Saturday, November 05, 2016

Dostoyevsky on Prayer for the Dead

Young man, be not forgetful of prayer. Every time you pray, if your prayer is sincere, there will be new feeling and new meaning in it, which will give you fresh courage, and you will understand that prayer is an education.

Remember, too, every day, and whenever you can, repeat to yourself, ‘Lord, have mercy on all who appear before Thee today.’ For every hour and every moment thousands of men leave life on this earth, and their souls appear before God. And how many of them depart in solitude, unknown, sad, dejected that no one mourns for them or even knows whether they have lived or not! And behold, from the other end of the earth perhaps, your prayer for their rest will rise up to God though you knew them not nor they you. How touching it must be to a soul standing in dread before the Lord to feel at that instant that, for him too, there is one to pray, that there is a fellow creature left on earth to love him too! And God will look on you both more graciously, for if you have had so much pity on him, how much will He have pity Who is infinitely more loving and merciful than you! And He will forgive him for your sake.” (The Brothers Karamazov, book 6, chapter 3 (g) - Conversations of Fr Zossima: Of prayer, of love, and of contact with the other worlds)


The video above is a choral setting of the words “Eternal Memory” (Вѣчная Памѧть in Old Church Slavonic, from the Greek Αἰωνία ἡ μνήμη) from the Byzantine Rite’s equivalent of the Requiem service. The author of this setting, Pavel Chesnokov (1877-1944), was a remarkably prolific composer of sacred music, with over 400 pieces to his name; very sadly, when the Cathedral of Christ the Savior in Moscow, where he has served as choirmaster, was destroyed in 1933, Chesnokov was so distraught that he stopped composing altogether. (The church was demolished to make way for a gigantic public building that was never realized, and reconstructed on the same site from 1995 to 2000.)

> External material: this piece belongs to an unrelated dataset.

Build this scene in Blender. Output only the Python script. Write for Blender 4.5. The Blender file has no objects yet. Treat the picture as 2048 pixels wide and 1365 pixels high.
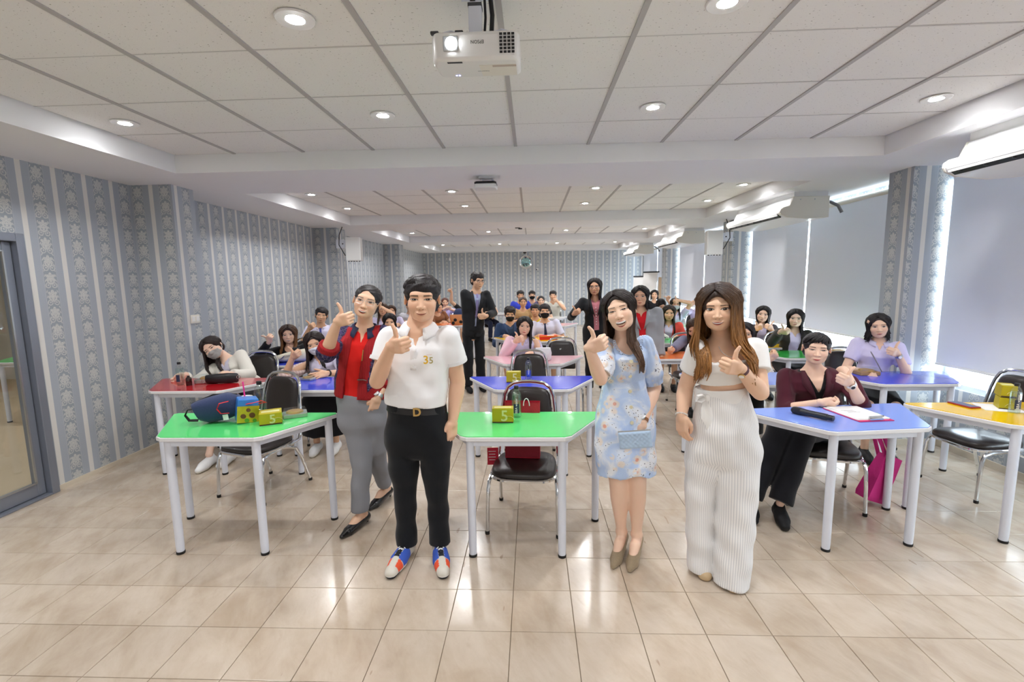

Although All Souls’ Day has passed, it has become a common custom to extend the special season of prayers for the dead through the whole of November. Rorate caeli recently published a useful reminder of the original intention of Pope Benedict XV, when in 1915 he granted all priests permission to say three Masses on November 2nd, a custom originally observed only in Spain and Portugal, namely so that they might pray for those who had been killed in war. We also ought to persevere in this holy intention, and remember especially to pray for the many Christians who were killed in the War-to-End-All-Wars, and the many wars that have happened since, for “it is ... a holy and wholesome thought to pray for the dead, that they may be loosed from sins.”